Exercise requirements: Retype only what runs from the beginning of the data through the line with "bm, 'blackbase', t)"; please omit the pictures and keep every line exact.

Data excerpts:
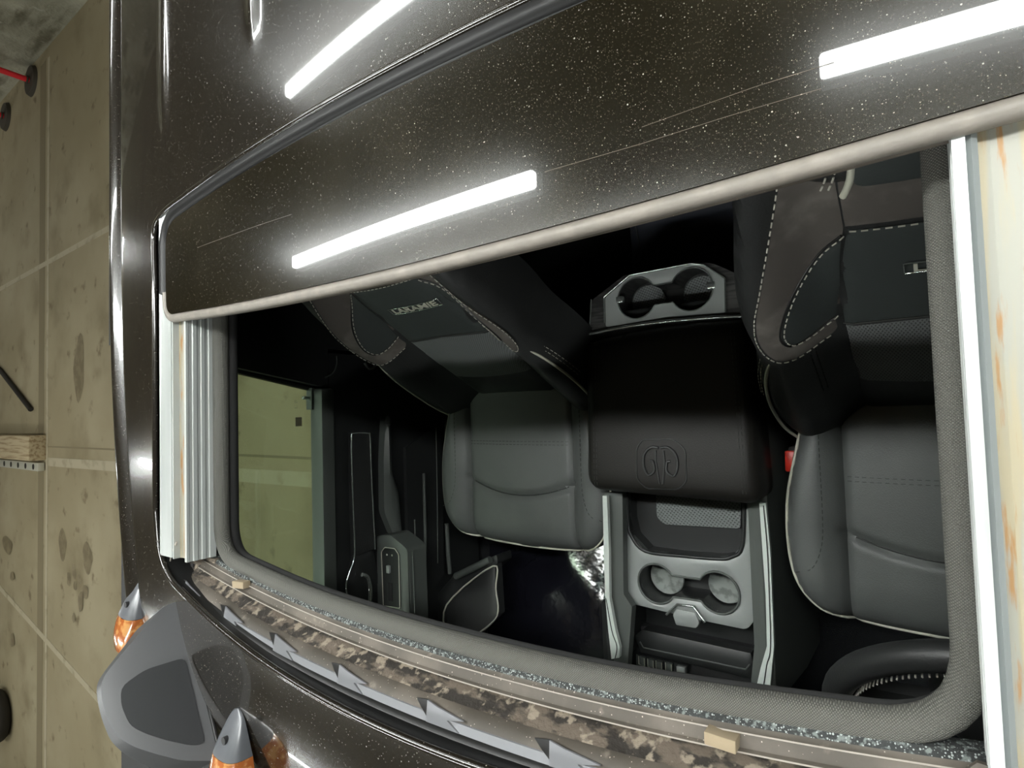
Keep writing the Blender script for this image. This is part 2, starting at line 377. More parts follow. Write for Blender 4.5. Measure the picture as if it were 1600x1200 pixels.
(x, y), = PZ([(-4, 1120)], .1)
t = thing('tyre', 'black tyre lying on the floor at the lower left edge', 'tyre', (x-.05, y, 0))
bm = bmesh.new(); addtube(bm, [(.24*math.cos(a), .24*math.sin(a), .11) for a in [i*math.pi/16 for i in range(32)]], .10, 14, True); link('tread', bm, 'tyre', t, 60)
bm = bmesh.new(); bmesh.ops.create_cone(bm, cap_ends=True, segments=28, radius1=.15, radius2=.13, depth=.12); bmesh.ops.translate(bm, vec=(0, 0, .09), verts=bm.verts); link('rim', bm, 'blackbase', t)

# ceiling tubes (mirrored or inferred ones, plus extras added to light cabin and floor)
def ceiling_light(x0, x1, y, label, z=3.52, wd=.075, m='tube'):
    t = thing('ceiling_light', label, 'light', ((x0+x1)/2, y, z), 'tube lights under the ceiling'); l = x1-x0
    box('diffuser', (0, 0, 0), (l, wd, .05), m, t, .012)
    box('housing', (0, 0, .040), (l, wd*1.3, .06), 'rail_grey', t, .006)
    for s in (-1, 1): box('bracket', (s*l*.4, 0, .09), (.03, .03, .06), 'rail_grey', t)
ROW1, ROW2, ROW3 = 1.02, 1.96, -1.15
ceiling_light(-2.65, -.75, .88, 'tube light mirrored as the middle streak in the glass panel')
ceiling_light(.31, 2.1, .975, 'tube light mirrored at the upper right of the glass panel')
ceiling_light(-2.75, -.95, ROW2, 'tube light mirrored in the painted roof behind the glass')
ceiling_light(0, 1.8, ROW2, 'tube light over the rear of the cab on the driver side')
ceiling_light(-2.55, -.75, ROW3, 'tube light over the front of the cab on the passenger side', m='tube_bright')
ceiling_light(-.20, 1.6, ROW3, 'tube light over the front of the cab on the driver side', m='tube_bright')
ceiling_light(-1.7, .1, .52, 'added bright tube light over the console that brightens the cabin', wd=.10, m='tube_bright')  # unseen extra tube, added to light console and seat cushions
ceiling_light(.35, 2.15, .52, 'added bright tube light over the driver door that brightens the cabin', wd=.10, m='tube_bright')  # second unseen extra tube, added for more light in the cabin
ceiling_light(-6.6, -4.8, -4.6, 'added tube light over the far side of the empty bay', m='tube_bright')  # this and the tubes below are added, unseen, to light the floor
ceiling_light(-6.6, -4.8, -2.2, 'added tube light over the empty bay ahead of the truck', m='tube_bright')
ceiling_light(-8.6, -6.8, -.55, 'added tube light that brightens the empty bay level with the sunroof', m='tube_bright')  # extra tube put in to brighten the floor on the left
ceiling_light(-10.4, -8.6, -6.2, 'added tube light far out beyond the black tyre')
ceiling_light(-10.4, -8.6, -3.2, 'added tube light far out above the black tyre', m='tube_bright')
ceiling_light(-13.4, -11.6, 3.2, 'added tube light close to the rear wall over the red posts', m='tube_bright')  # added fill for the far floor, outside the roof reflections

# ------------------------------------------------------------------ the cab roof
TRUCK = thing('truck_cab', 'dusty black truck cab seen from above its roof with the sunroof open', 'truck', (0, 0, 0))
def cut_front(x): return -.276+.30*x*x
def cut_rear(x): return .305-.07*x*x
HW = .505
def cut_loop():
    pts = []
    fr = [(x, cut_front(x)) for x in np.linspace(-.40, .40, 41)]
    re = [(x, cut_rear(x)) for x in np.linspace(.40, -.40, 41)]
    c1 = [(.40, cut_front(.40)), (.455, -.212), (.49, -.180), (HW, -.128)]
    c2 = [(HW, .20), (.509, .255), (.505, .273), (.491, .2840), (.455, .2915), (.40, cut_rear(.40))]
    pts = fr[:-1]+[(v.x, v.y) for v in smooth_path([Vector((a, b_, 0)) for a, b_ in c1], sub=8)][:-1]
    pts += [(HW, yy) for yy in np.linspace(-.128, .20, 16)][:-1]
    pts += [(v.x, v.y) for v in smooth_path([Vector((a, b_, 0)) for a, b_ in c2], sub=8)][:-1]
    pts += re[:-1]+[(-v.x, v.y) for v in smooth_path([Vector((a, b_, 0)) for a, b_ in c2[::-1]], sub=8)][:-1]
    pts += [(-HW, yy) for yy in np.linspace(.20, -.128, 16)][:-1]
    pts += [(-v.x, v.y) for v in smooth_path([Vector((a, b_, 0)) for a, b_ in c1[::-1]], sub=8)][:-1]
    return pts
CUT = cut_loop()
def ss(a, b_, x): t = min(1, max(0, (x-a)/(b_-a))); return t*t*(3-2*t)
def kx(y): return .096*((.3-max(y, -.6))/.576)**2 if y < .3 else 0
def roof_z(x, y):
    z = 1.978+crown(x)
    if y < -.27: z -= 1.1*(-.27-y)**2+.02*(-.27-y)
    ax = abs(x); a2 = ax+kx(y)
    for c, y0 in ((.455, .40), (.205, .425), (0, .47)):        # stamped ribs running back from behind the sunroof
        if y > y0-.06: z += .0042*ss(y0-.02, y0+.05, y)*math.exp(-((ax-c)/.013)**2)
    z -= .010*math.exp(-((a2-.672)/.010)**2)                    # drain channel and rolled edge
    z += .005*math.exp(-((a2-.700)/.014)**2)
    if a2 > .70: z -= 9.0*(a2-.70)**2
    return z
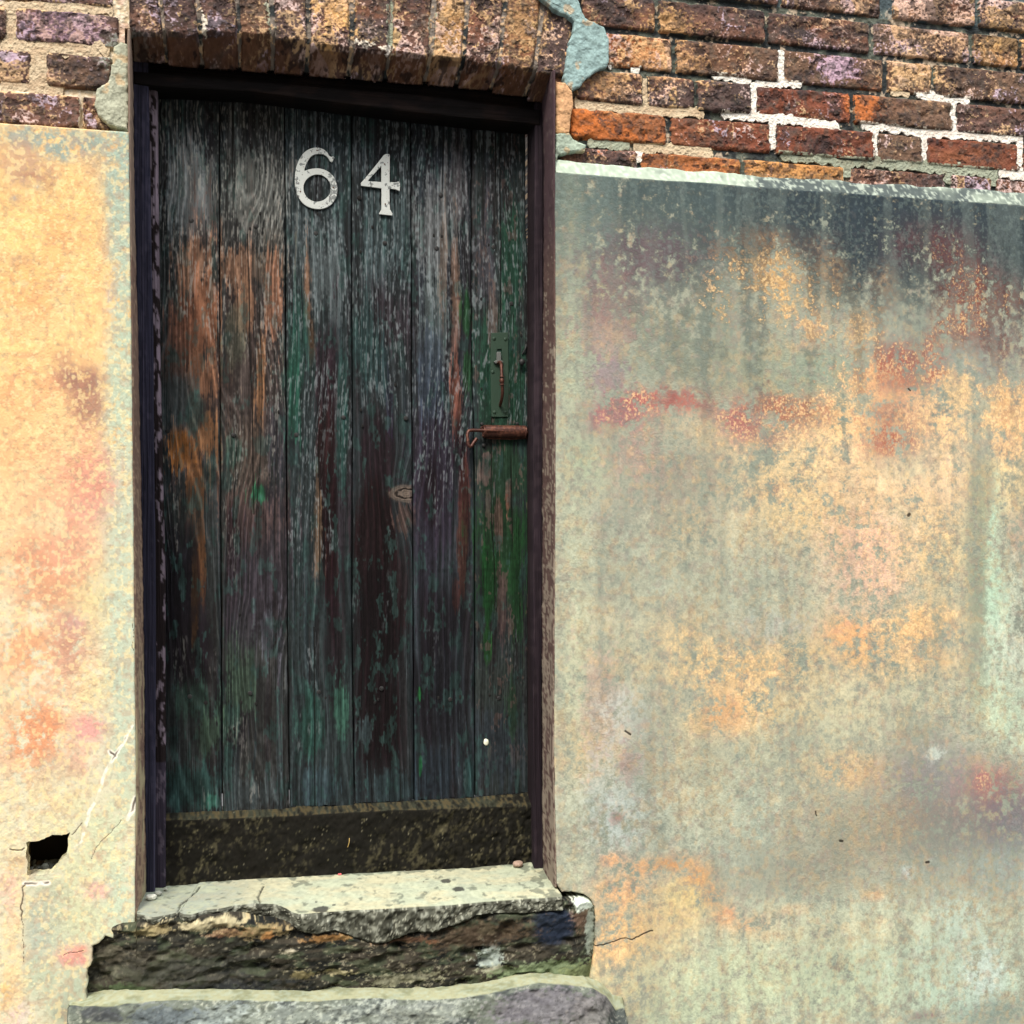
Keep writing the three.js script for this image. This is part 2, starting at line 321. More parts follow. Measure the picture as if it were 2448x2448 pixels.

Result below:
Keep writing the Blender script for this image. This is part 2, starting at line 377. More parts follow. Write for Blender 4.5. Measure the picture as if it were 1600x1200 pixels.
(x, y), = PZ([(-4, 1120)], .1)
t = thing('tyre', 'black tyre lying on the floor at the lower left edge', 'tyre', (x-.05, y, 0))
bm = bmesh.new(); addtube(bm, [(.24*math.cos(a), .24*math.sin(a), .11) for a in [i*math.pi/16 for i in range(32)]], .10, 14, True); link('tread', bm, 'tyre', t, 60)
bm = bmesh.new(); bmesh.ops.create_cone(bm, cap_ends=True, segments=28, radius1=.15, radius2=.13, depth=.12); bmesh.ops.translate(bm, vec=(0, 0, .09), verts=bm.verts); link('rim', bm, 'blackbase', t)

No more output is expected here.